Dengan berpedoman kepada Pasal 4 ayat (2) Undang-undang Nomor 14 Tahun 1970 sebagaimana diamandemen dengan Undang-Undang Nomor 4 Tahun 2004 tentang Kekuasaan Kehakiman, mengharuskan tentang pelaksanan penegakan hukum itu untuk memedomani asas peradilan cepat, sederhana dan biaya ringan serta tidak berbelit-belit. Dari rumusan itu diketahui bahwa setiap “kelambatan” penyelesaian perkara pidana yang disengaja oleh aparat penegak hukum merupakan pelanggaran terhadap HAM, dan Pasal  9  ayat  (3)  International  Convenant  on  Civil  and political Right (ICCPR) tahun 1966 yang menyatakan bahwa pemeriksaan harus dilaksanakan sesegera mungkin. Sehingga aparat hukum tidak boleh menimbulkan ketidak pastian hukum terhadap suatu perkara.

Dalam penanganan dugaan tindak pidana korupsi pada Desa Sukanagara, sudah terdapat kerugian keuangan desa/negara sekitar Rp. 320 juta, bahkan bisa lebih kalau dihitung secara menyeluruh.
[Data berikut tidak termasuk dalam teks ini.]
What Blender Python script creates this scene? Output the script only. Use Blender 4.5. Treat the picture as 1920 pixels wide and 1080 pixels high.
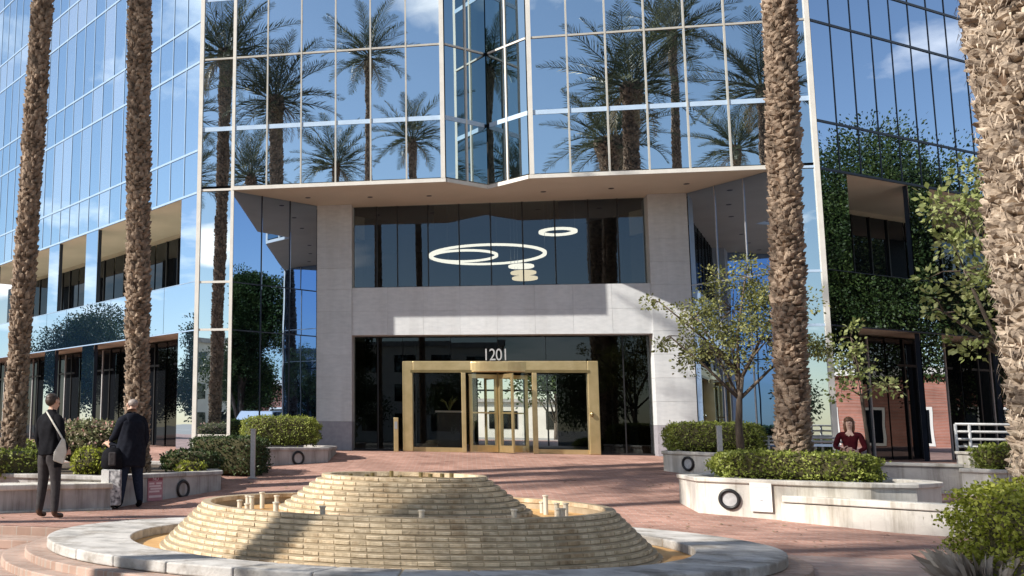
import bpy, bmesh, math, random
import numpy as np
from mathutils import Vector, Matrix, Euler
R = math.radians
random.seed(7)
scene = bpy.context.scene
for o in list(bpy.data.objects):
    bpy.data.objects.remove(o)
COL = scene.collection

# ------------------------------------------------------------------ camera, sky, sun, exposure
F_PX, PPX = 1820.0, 478.0
PITCH, ROLL, YAW = R(8.05), R(0.775), R(12.3)
cam_d = bpy.data.cameras.new('camera')
cam = bpy.data.objects.new('camera', cam_d)
COL.objects.link(cam)
cam_d.sensor_width = 36.0
cam_d.lens = 36.0 * F_PX / 1920.0
cam_d.shift_x = 0.5 - PPX / 1920.0
cam_d.clip_start, cam_d.clip_end = 0.1, 3000.0
fwd = Vector((0, math.cos(PITCH), math.sin(PITCH)))
up = Vector((0, -math.sin(PITCH), math.cos(PITCH)))
rt = Vector((1, 0, 0))
rt, up = math.cos(ROLL) * rt + math.sin(ROLL) * up, -math.sin(ROLL) * rt + math.cos(ROLL) * up
rz = Matrix.Rotation(YAW, 3, 'Z')
rt, up, fwd = rz @ rt, rz @ up, rz @ fwd
cam.matrix_world = Matrix(((rt.x, up.x, -fwd.x, 0), (rt.y, up.y, -fwd.y, 0), (rt.z, up.z, -fwd.z, 1.6), (0, 0, 0, 1)))
scene.camera = cam

SUN_EL = R(34.6)
SUN_AZ = R(61.5)          # light travels towards (+sin, +cos) in plan
sun_vec = Vector((math.sin(SUN_AZ) * math.cos(SUN_EL), math.cos(SUN_AZ) * math.cos(SUN_EL), -math.sin(SUN_EL)))
sl = bpy.data.lights.new('sun', 'SUN')
sl.energy = 5.0
sl.angle = R(0.53)
sl.color = (1.0, 0.94, 0.85)
sun = bpy.data.objects.new('sun', sl)
COL.objects.link(sun)
sun.location = (-30, -20, 40)
sun.rotation_euler = sun_vec.to_track_quat('-Z', 'Y').to_euler()

world = bpy.data.worlds.new('World')
scene.world = world
world.use_nodes = True
wt = world.node_tree
for n in list(wt.nodes):
    wt.nodes.remove(n)
w_out = wt.nodes.new('ShaderNodeOutputWorld')
w_bg = wt.nodes.new('ShaderNodeBackground')
w_bg.inputs['Strength'].default_value = 0.092
sky = wt.nodes.new('ShaderNodeTexSky')
sky.sky_type = 'NISHITA'
sky.sun_disc = False
sky.sun_elevation = SUN_EL
sky.sun_rotation = math.atan2(-sun_vec.x, -sun_vec.y) % (2 * math.pi)
sky.air_density, sky.dust_density, sky.ozone_density = 1.0, 0.35, 1.6
# scattered cumulus: noise on a flat cloud layer seen from the ground
tc = wt.nodes.new('ShaderNodeTexCoord')
sep = wt.nodes.new('ShaderNodeSeparateXYZ')
wt.links.new(tc.outputs['Generated'], sep.inputs[0])
addz = wt.nodes.new('ShaderNodeMath'); addz.operation = 'ADD'; addz.inputs[1].default_value = 0.16
mx0 = wt.nodes.new('ShaderNodeMath'); mx0.operation = 'MAXIMUM'; mx0.inputs[1].default_value = 0.0
wt.links.new(sep.outputs['Z'], mx0.inputs[0]); wt.links.new(mx0.outputs[0], addz.inputs[0])
dv = wt.nodes.new('ShaderNodeVectorMath'); dv.operation = 'DIVIDE'
cmb = wt.nodes.new('ShaderNodeCombineXYZ')
for k in range(3):
    wt.links.new(addz.outputs[0], cmb.inputs[k])
wt.links.new(tc.outputs['Generated'], dv.inputs[0]); wt.links.new(cmb.outputs[0], dv.inputs[1])
off = wt.nodes.new('ShaderNodeVectorMath'); off.operation = 'ADD'; off.inputs[1].default_value = (3.756, -2.758, 0.0)
wt.links.new(dv.outputs[0], off.inputs[0])
cn = wt.nodes.new('ShaderNodeTexNoise'); cn.inputs['Scale'].default_value = 1.15
cn.inputs['Detail'].default_value = 8.0; cn.inputs['Roughness'].default_value = 0.52
wt.links.new(off.outputs[0], cn.inputs['Vector'])
cr = wt.nodes.new('ShaderNodeValToRGB')
cr.color_ramp.elements[0].position = 0.555; cr.color_ramp.elements[1].position = 0.635
wt.links.new(cn.outputs['Fac'], cr.inputs[0])
hz = wt.nodes.new('ShaderNodeMapRange'); hz.inputs[1].default_value = 0.02; hz.inputs[2].default_value = 0.16
wt.links.new(sep.outputs['Z'], hz.inputs[0])
cm = wt.nodes.new('ShaderNodeMath'); cm.operation = 'MULTIPLY'
wt.links.new(cr.outputs[0], cm.inputs[0]); wt.links.new(hz.outputs[0], cm.inputs[1])
cm2 = wt.nodes.new('ShaderNodeMath'); cm2.operation = 'MULTIPLY'; cm2.inputs[1].default_value = 0.85
wt.links.new(cm.outputs[0], cm2.inputs[0])
mixc = wt.nodes.new('ShaderNodeMixRGB'); mixc.inputs['Color2'].default_value = (12.0, 11.8, 11.6, 1)
wt.links.new(cm2.outputs[0], mixc.inputs['Fac']); wt.links.new(sky.outputs[0], mixc.inputs['Color1'])
wt.links.new(mixc.outputs[0], w_bg.inputs['Color'])
wt.links.new(w_bg.outputs[0], w_out.inputs[0])

vs = scene.view_settings
vs.view_transform = 'Standard'
vs.look = 'None'
vs.exposure = 0.58
vs.gamma = 1.0
vs.use_curve_mapping = False
cy = scene.cycles
cy.use_denoising = True
cy.max_bounces = 9
cy.diffuse_bounces = 3
cy.glossy_bounces = 6
cy.transmission_bounces = 6
cy.transparent_max_bounces = 14
cy.caustics_reflective = False
cy.caustics_refractive = False
cy.sample_clamp_indirect = 6.0

# ------------------------------------------------------------------ materials
MATS = {}
def new_mat(name):
    m = bpy.data.materials.new(name); m.use_nodes = True
    nt = m.node_tree
    for n in list(nt.nodes): nt.nodes.remove(n)
    out = nt.nodes.new('ShaderNodeOutputMaterial')
    MATS[name] = m
    return m, nt, out
def nd(nt, t, **kw):
    n = nt.nodes.new(t)
    for k, v in kw.items():
        if k in n.inputs: n.inputs[k].default_value = v
        else: setattr(n, k, v)
    return n
def c4(c): return (c[0], c[1], c[2], 1.0)
def mat_noise(name, c1, c2, scale=6.0, rough=0.7, bump=0.0, bscale=40.0, metallic=0.0, spec=0.4, detail=5.0, stretch=(1, 1, 1), c3=None, coat=0.0, objvar=0.0):
    m, nt, out = new_mat(name)
    p = nd(nt, 'ShaderNodeBsdfPrincipled')
    p.inputs['Roughness'].default_value = rough
    p.inputs['Metallic'].default_value = metallic
    p.inputs['Specular IOR Level'].default_value = spec
    if coat: p.inputs['Coat Weight'].default_value = coat
    t = nd(nt, 'ShaderNodeTexCoord'); mp = nd(nt, 'ShaderNodeMapping'); mp.inputs['Scale'].default_value = stretch
    nt.links.new(t.outputs['Object'], mp.inputs[0])
    if objvar:
        oi = nd(nt, 'ShaderNodeObjectInfo'); va = nd(nt, 'ShaderNodeVectorMath', operation='SCALE'); va.inputs[0].default_value = (37, 91, 53)
        nt.links.new(oi.outputs['Random'], va.inputs['Scale']); nt.links.new(va.outputs[0], mp.inputs['Location'])
    n1 = nd(nt, 'ShaderNodeTexNoise'); n1.inputs['Scale'].default_value = scale; n1.inputs['Detail'].default_value = detail
    nt.links.new(mp.outputs[0], n1.inputs['Vector'])
    r = nd(nt, 'ShaderNodeValToRGB')
    r.color_ramp.elements[0].color = c4(c1); r.color_ramp.elements[1].color = c4(c2)
    r.color_ramp.elements[0].position = 0.32; r.color_ramp.elements[1].position = 0.68
    if c3:
        e = r.color_ramp.elements.new(0.5); e.color = c4(c3)
    nt.links.new(n1.outputs['Fac'], r.inputs[0])
    src = r.outputs[0]
    if objvar:
        hs = nd(nt, 'ShaderNodeHueSaturation')
        mr = nd(nt, 'ShaderNodeMapRange'); mr.inputs[3].default_value = 1 - objvar; mr.inputs[4].default_value = 1 + objvar
        nt.links.new(oi.outputs['Random'], mr.inputs[0]); nt.links.new(mr.outputs[0], hs.inputs['Value']); nt.links.new(src, hs.inputs['Color'])
        src = hs.outputs[0]
    nt.links.new(src, p.inputs['Base Color'])
    if bump:
        n2 = nd(nt, 'ShaderNodeTexNoise'); n2.inputs['Scale'].default_value = bscale; n2.inputs['Detail'].default_value = 4
        nt.links.new(mp.outputs[0], n2.inputs['Vector'])
        b = nd(nt, 'ShaderNodeBump'); b.inputs['Strength'].default_value = bump; b.inputs['Distance'].default_value = 0.02
        nt.links.new(n2.outputs['Fac'], b.inputs['Height']); nt.links.new(b.outputs[0], p.inputs['Normal'])
    nt.links.new(p.outputs[0], out.inputs[0])
    return m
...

Sehingga Perbuatan melawan hukumnya sudah jelas ada.

Saya meminta Kejaksaan Negeri Garut segera menetapkan tersangka kepada terduga korupsi Desa Sukanagara dan segera melakukan pemeriksaan terhadap Inspektorat Garut untuk memberikan kepastian hukum. Kedepan, saya juga akan melayangkan Praperadilan untuk penanganan kasus dugaan korupsi BOP, POKIR dan Reses pada DPRD Kabupaten Garut yang jalan ditempat bertahun-tahun, saat ini masih melengkapi dokumennya.